(3D scene scripts)
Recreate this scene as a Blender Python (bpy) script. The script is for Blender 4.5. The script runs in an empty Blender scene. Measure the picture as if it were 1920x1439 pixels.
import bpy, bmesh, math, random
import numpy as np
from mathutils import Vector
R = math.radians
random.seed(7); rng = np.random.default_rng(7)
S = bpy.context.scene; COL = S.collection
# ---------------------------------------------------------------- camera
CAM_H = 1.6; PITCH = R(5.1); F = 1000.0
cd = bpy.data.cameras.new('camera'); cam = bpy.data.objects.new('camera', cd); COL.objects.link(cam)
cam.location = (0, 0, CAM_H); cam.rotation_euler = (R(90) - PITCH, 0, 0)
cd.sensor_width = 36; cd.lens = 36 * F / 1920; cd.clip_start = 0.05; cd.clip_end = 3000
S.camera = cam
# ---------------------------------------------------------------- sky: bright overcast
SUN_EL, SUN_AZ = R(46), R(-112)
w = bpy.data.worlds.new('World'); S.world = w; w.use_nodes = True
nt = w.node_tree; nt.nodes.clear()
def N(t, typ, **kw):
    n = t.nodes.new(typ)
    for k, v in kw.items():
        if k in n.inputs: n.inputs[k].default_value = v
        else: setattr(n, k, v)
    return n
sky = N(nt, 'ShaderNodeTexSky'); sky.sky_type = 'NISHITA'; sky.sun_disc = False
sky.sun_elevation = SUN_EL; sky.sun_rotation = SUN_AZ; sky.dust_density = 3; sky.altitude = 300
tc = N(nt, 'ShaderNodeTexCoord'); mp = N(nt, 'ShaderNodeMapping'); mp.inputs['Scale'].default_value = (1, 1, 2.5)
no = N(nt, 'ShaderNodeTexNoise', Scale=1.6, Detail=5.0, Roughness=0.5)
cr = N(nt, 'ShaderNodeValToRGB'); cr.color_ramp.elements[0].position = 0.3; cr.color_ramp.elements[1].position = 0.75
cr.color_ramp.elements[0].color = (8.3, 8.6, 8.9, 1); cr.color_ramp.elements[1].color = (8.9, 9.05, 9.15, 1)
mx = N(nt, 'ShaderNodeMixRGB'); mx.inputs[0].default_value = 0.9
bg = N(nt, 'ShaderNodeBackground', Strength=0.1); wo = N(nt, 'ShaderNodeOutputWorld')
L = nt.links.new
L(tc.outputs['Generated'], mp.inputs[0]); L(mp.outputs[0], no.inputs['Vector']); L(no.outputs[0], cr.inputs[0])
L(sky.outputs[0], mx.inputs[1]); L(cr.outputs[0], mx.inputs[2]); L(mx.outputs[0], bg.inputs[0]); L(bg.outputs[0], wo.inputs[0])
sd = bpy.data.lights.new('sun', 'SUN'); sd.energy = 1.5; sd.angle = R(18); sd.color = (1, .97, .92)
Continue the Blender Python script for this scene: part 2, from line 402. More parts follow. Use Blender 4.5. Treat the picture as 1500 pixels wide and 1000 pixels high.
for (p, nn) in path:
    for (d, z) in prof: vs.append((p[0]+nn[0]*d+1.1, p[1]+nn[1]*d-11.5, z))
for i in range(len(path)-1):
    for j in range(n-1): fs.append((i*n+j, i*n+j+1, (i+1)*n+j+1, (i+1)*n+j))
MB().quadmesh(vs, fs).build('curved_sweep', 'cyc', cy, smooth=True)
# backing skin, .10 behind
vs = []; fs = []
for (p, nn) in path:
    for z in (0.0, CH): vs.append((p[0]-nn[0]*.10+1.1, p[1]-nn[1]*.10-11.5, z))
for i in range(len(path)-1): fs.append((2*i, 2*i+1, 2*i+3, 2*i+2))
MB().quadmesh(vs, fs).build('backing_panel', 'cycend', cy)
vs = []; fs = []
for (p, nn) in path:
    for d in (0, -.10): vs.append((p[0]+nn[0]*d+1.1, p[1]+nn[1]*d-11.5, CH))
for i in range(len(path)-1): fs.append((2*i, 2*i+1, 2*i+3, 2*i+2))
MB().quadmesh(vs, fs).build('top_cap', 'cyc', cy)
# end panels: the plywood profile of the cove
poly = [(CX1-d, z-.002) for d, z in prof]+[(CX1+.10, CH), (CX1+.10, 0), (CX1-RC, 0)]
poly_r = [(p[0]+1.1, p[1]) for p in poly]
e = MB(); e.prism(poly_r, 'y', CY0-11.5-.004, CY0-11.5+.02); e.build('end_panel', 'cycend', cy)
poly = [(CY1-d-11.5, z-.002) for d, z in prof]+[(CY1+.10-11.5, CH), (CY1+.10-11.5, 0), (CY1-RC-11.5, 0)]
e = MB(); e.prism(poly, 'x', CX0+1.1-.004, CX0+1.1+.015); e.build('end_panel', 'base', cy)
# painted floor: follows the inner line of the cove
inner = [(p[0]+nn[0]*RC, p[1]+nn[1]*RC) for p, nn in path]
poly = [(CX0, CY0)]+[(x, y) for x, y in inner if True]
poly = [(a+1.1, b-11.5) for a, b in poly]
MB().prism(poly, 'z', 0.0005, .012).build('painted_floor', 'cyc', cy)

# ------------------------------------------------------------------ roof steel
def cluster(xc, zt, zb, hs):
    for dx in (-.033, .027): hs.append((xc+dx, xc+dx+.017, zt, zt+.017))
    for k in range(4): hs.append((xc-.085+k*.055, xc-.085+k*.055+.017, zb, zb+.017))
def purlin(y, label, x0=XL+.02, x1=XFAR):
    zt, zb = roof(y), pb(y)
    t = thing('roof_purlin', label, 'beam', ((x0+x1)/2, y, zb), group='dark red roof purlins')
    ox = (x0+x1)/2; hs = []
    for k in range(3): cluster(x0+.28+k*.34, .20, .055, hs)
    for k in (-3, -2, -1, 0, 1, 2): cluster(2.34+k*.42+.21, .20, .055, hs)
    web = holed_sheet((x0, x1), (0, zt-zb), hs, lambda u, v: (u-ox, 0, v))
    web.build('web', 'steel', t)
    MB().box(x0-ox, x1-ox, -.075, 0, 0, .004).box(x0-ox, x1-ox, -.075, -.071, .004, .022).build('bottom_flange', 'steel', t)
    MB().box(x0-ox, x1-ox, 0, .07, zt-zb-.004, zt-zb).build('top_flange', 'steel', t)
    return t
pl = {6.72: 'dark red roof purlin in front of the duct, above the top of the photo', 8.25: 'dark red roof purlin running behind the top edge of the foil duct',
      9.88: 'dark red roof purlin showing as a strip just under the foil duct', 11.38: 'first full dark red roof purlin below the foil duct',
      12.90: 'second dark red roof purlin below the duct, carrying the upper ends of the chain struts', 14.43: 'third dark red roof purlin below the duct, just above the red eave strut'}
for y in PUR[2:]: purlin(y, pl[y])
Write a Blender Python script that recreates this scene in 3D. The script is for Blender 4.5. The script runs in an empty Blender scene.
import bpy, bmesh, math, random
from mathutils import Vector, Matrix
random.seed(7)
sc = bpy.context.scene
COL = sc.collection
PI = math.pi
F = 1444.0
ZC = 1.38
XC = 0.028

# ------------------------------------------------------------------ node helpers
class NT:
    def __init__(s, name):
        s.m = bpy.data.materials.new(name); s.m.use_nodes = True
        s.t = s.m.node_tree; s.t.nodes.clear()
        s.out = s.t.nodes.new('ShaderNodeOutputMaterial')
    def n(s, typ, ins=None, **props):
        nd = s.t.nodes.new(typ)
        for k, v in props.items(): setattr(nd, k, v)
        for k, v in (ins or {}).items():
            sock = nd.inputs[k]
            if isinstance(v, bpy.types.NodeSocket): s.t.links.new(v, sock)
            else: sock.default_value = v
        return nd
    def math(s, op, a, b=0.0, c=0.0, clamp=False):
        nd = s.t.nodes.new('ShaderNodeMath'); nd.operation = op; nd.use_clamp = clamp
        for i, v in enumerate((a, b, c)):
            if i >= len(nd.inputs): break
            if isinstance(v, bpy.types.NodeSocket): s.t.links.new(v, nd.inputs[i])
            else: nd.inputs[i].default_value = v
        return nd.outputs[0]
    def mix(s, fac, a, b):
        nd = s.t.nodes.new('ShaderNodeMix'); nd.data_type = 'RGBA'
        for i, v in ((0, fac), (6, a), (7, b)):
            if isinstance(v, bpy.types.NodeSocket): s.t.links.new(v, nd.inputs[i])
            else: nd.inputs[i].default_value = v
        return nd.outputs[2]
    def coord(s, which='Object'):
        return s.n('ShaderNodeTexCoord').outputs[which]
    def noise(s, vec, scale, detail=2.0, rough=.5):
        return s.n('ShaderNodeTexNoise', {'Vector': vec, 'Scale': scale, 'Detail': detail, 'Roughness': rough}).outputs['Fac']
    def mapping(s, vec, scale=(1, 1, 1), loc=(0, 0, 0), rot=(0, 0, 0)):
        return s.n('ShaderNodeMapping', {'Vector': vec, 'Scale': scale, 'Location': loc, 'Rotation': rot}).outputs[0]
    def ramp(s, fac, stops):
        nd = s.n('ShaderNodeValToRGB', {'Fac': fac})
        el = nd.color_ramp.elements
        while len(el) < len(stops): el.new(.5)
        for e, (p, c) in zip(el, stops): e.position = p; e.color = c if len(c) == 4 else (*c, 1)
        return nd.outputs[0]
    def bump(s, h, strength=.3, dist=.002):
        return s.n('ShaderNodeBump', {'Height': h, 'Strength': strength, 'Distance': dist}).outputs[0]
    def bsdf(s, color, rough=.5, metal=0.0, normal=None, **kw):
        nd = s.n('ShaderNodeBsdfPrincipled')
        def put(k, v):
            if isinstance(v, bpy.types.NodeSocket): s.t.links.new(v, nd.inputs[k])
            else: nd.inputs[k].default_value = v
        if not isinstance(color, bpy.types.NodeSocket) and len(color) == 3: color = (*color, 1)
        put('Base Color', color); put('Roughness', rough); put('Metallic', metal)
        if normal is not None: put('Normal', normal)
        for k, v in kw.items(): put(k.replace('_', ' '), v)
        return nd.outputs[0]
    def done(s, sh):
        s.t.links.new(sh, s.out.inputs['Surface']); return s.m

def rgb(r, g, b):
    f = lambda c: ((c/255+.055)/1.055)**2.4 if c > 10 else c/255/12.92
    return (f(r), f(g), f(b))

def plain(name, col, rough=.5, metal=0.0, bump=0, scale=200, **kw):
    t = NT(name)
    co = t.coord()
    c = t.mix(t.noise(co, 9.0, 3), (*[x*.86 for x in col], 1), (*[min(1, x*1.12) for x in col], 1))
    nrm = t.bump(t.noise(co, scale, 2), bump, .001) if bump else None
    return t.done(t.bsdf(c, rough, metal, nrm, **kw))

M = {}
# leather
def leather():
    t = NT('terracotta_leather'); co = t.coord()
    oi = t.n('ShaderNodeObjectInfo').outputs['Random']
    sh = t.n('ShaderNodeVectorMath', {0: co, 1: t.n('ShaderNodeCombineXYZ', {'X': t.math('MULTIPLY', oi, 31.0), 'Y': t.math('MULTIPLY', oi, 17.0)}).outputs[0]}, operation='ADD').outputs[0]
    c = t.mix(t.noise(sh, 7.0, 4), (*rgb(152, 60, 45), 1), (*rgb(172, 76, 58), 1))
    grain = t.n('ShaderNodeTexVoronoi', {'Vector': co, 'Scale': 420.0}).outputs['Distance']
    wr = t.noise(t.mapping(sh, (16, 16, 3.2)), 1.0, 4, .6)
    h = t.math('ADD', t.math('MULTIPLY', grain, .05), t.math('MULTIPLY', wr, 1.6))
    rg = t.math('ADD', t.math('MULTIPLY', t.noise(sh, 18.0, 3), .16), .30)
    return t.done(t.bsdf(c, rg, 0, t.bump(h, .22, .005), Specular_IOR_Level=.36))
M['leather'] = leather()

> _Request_
The answer is one number: how many lines of the material above contain "from".

> _Answer to this problem_
3